┌────────

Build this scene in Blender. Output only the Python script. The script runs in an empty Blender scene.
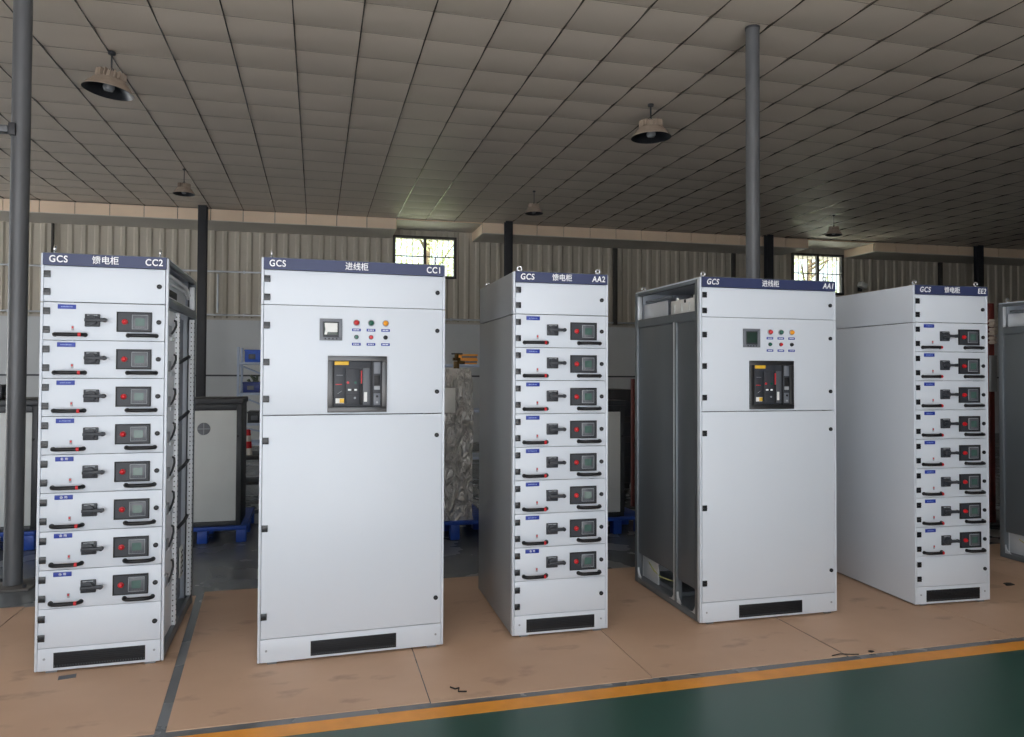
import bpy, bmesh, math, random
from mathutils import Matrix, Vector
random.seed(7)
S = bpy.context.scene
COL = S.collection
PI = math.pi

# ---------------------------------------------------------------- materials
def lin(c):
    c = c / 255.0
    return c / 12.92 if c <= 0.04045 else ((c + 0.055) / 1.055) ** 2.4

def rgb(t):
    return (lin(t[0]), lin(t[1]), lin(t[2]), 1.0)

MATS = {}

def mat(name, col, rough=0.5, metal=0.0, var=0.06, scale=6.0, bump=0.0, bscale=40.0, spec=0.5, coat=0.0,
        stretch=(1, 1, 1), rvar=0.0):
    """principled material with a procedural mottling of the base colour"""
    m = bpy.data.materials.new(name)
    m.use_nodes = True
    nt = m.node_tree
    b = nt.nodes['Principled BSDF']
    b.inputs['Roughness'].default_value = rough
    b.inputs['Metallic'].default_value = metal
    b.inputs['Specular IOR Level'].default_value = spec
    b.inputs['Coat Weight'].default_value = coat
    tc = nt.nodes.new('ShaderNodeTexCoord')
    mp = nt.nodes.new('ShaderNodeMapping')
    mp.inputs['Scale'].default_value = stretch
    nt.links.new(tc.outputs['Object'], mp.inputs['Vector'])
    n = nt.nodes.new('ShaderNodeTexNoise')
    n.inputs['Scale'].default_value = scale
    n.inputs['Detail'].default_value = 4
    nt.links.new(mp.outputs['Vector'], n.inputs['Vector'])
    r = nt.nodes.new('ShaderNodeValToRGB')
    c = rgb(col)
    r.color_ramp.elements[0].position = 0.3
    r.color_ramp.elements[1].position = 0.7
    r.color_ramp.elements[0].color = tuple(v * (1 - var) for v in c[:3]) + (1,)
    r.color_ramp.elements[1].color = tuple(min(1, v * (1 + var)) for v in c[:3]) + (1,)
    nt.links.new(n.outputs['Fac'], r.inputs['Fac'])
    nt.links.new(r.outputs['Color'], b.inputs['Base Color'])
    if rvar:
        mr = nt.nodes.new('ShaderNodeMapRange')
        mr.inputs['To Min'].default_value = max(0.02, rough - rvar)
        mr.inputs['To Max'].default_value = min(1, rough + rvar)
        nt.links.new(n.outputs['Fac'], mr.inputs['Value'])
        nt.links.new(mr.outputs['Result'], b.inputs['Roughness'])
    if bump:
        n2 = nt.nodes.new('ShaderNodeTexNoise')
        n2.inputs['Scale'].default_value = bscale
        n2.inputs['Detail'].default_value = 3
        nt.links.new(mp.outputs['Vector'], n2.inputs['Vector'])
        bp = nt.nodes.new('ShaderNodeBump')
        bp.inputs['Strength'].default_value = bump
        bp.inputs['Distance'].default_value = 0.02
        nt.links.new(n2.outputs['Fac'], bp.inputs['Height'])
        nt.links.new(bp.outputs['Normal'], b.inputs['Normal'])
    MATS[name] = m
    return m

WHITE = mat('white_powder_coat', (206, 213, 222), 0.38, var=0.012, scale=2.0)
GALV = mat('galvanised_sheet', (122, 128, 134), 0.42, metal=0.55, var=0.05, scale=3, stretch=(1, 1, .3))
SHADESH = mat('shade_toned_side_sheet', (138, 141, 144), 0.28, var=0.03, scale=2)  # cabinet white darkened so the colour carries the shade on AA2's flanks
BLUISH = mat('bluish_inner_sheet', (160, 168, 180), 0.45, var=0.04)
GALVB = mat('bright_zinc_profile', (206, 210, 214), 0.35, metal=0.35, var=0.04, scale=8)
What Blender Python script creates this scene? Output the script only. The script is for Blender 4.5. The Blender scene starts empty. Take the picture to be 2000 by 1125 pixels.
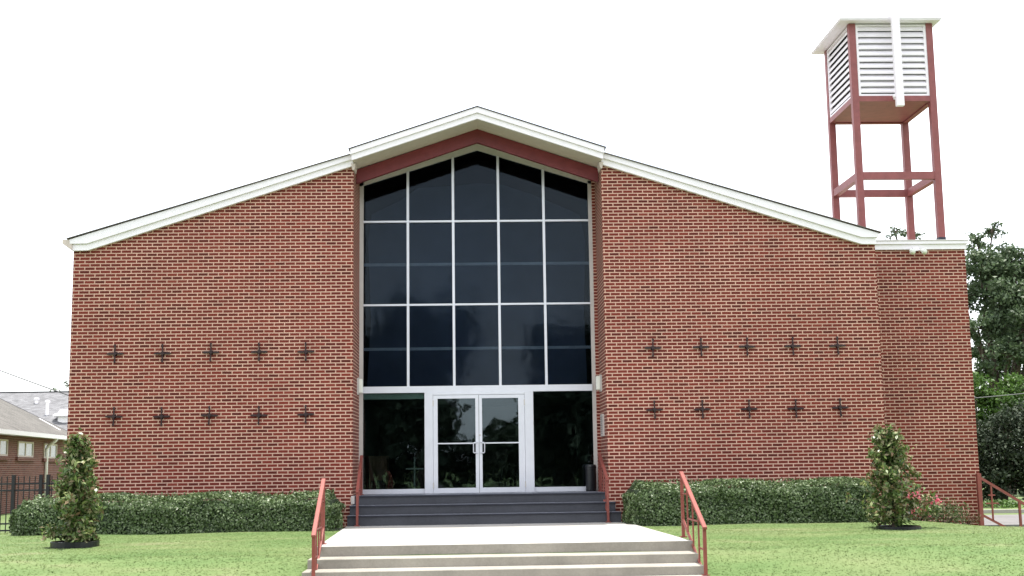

└────────

Find all lines with "script" in them and copy each one.

* _In response_:
Build this scene in Blender. Output only the Python script. The script runs in an empty Blender scene.
What Blender Python script creates this scene? Output the script only. The script is for Blender 4.5. The Blender scene starts empty. Take the picture to be 2000 by 1125 pixels.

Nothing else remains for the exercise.